Juppé, maire d'une «ville de gauche»
Juppé, maire d'une «ville de gauche»
Doute sur le zèle de l'édile alors que Royal est arrivée en tête à Bordeaux.
Par Laure ESPIEU
Elles sont symboliques, ces 585 voix. Mais ce sont elles qui ont permis dimanche à Ségolène Royal de devancer Nicolas Sarkozy à Bordeaux. 31,36 % des suffrages pour la socialiste, contre 30,83 % à son adversaire. Mauvaise surprise pour Alain Juppé. Le fondateur de l'UMP assiste, chez lui, à une percée de la gauche. Rien de déstabilisant encore. En 1981 et en 1995, François Mitterrand puis Lionel Jospin avaient aussi obtenu l'avantage au premier tour. Mais ces 585 voix font l'effet d'un poil à gratter. Elles ont notamment le mauvais goût d'interroger sur l'engagement personnel que Juppé a mis dans la campagne de Sarkozy. Et si la présidente départementale de l'UMP, Marie-Hélène des Esgaulx, souligne mollement qu'il a fait «pas mal de choses», qu'il est bien sûr «plus sur le débat» et moins «bateleur de réunions publiques», les observateurs moins délicats parlent plutôt de «minimum syndical».
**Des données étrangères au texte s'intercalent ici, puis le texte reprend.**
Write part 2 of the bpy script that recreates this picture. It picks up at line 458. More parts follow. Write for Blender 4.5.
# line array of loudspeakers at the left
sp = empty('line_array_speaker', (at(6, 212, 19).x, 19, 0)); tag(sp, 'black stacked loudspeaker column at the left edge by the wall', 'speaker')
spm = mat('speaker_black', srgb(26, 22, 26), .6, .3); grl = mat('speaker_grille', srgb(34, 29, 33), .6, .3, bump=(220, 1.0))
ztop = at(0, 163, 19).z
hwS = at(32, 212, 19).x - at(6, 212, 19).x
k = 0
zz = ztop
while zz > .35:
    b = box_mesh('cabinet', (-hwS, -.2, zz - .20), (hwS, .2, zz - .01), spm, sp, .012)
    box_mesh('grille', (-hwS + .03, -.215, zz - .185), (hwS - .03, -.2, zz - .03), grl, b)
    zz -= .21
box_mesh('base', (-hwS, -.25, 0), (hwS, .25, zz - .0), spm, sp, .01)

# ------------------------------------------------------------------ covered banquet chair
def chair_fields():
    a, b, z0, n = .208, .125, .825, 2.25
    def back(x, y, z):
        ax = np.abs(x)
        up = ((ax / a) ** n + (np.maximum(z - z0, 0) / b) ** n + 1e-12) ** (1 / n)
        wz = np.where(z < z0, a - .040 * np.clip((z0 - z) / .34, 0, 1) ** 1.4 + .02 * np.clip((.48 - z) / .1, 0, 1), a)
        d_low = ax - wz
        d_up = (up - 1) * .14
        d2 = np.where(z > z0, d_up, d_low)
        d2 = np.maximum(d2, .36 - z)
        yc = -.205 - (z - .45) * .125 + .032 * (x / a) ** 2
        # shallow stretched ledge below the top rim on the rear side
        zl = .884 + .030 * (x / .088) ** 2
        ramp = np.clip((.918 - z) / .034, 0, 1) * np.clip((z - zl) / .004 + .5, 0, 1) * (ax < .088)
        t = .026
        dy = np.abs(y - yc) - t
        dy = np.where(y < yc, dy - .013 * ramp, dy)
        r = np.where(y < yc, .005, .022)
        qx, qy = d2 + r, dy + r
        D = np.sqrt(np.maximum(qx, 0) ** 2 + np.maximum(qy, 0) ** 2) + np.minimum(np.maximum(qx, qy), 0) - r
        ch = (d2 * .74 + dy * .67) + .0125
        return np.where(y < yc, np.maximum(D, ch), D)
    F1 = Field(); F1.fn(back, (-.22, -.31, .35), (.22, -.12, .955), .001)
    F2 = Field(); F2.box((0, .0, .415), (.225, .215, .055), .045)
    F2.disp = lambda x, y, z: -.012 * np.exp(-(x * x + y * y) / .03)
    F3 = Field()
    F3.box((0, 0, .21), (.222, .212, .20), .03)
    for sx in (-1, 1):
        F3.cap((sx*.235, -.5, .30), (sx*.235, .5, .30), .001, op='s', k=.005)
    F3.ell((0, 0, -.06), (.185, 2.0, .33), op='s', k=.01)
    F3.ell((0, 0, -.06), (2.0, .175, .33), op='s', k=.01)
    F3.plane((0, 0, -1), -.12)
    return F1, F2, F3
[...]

Du coup, Juppé tenait meeting hier soir à Bordeaux aux côtés de Xavier Bertrand. Marie-Hélène des Esgaulx assure que la rencontre était prévue dès «la semaine dernière. Mais a dû être annulée, parce qu'il souhaitait être avec Nicolas Sarkozy à Marseille». L'ancien Premier ministre apprécie peu les doutes sur son implication, et, tout en précisant que sur sa ville l'ensemble «des gauches est en recul de six points», assène : «J'ai fait 25 réunions publiques ces derniers mois. Je ne peux pas faire plus.» Pourtant, ouvertement ou non, il devra mettre les bouchées doubles. S'il espère une place d'envergure nationale la présidence de l'Assemblée, par exemple , il lui reste jusqu'au 6 mai pour faire la preuve de son enthousiasme. Comparaison désagréable, c'est la ville d'Arcachon, à une cinquantaine de kilomètres, qui, avec 49 % des suffrages, s'est montrée la plus «sarkophile» de France. Certes, Sarkozy y passe ses vacances. Mais le maire, Yves Foulon, ne se prive pas de rappeler que le score tient avant tout au «boulot sur le terrain».
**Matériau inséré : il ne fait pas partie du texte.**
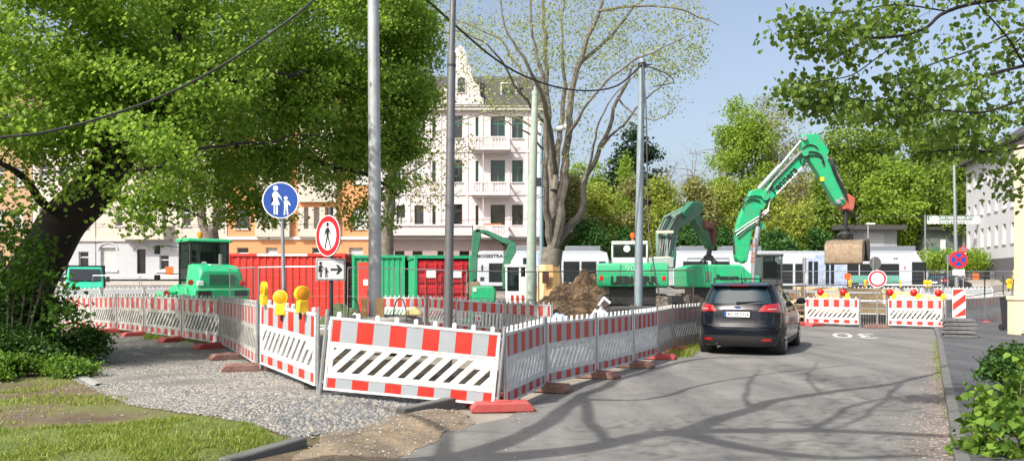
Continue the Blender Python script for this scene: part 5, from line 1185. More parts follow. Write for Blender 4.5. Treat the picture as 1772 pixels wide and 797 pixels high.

Pas payé de ses efforts, Juppé aura aussi constaté que, s'il a largement contribué à redynamiser la ville, c'est Ségolène Royal qui arrive en tête dans les quartiers rénovés (vieux Bordeaux, Saint-Michel et une partie des Chartrons). La droite reste en tête dans le très chic secteur de Caudéran, son fief traditionnel. Par contre, dans la deuxième circonscription, qui englobe le coeur de Bordeaux, la candidate socialiste enregistre la plus forte poussée, avec 10 000 voix de plus que Jospin en 2002. La nouveauté, c'est aussi le score de l'UDF sur cette zone : 22,51 %. Quatre points de plus qu'au niveau national. Dans une ville qui fonctionne depuis des décennies sur l'alliance entre le centre et la droite républicaine, la donne pourrait changer. «Jusqu'à présent, on disait toujours que l'UDF comptait pour quantité négligeable à Bordeaux, jubile Véronique Fayet, adjointe au maire et candidate aux législatives sur la première circonscription. On vient de prouver le contraire.»
Assez légitimistes, les Girondins ont jusqu'alors (hormis en 1995) accompagné au second tour les résultats nationaux. Juppé devrait tout faire dans les prochains jours pour faire perdurer la «tradition».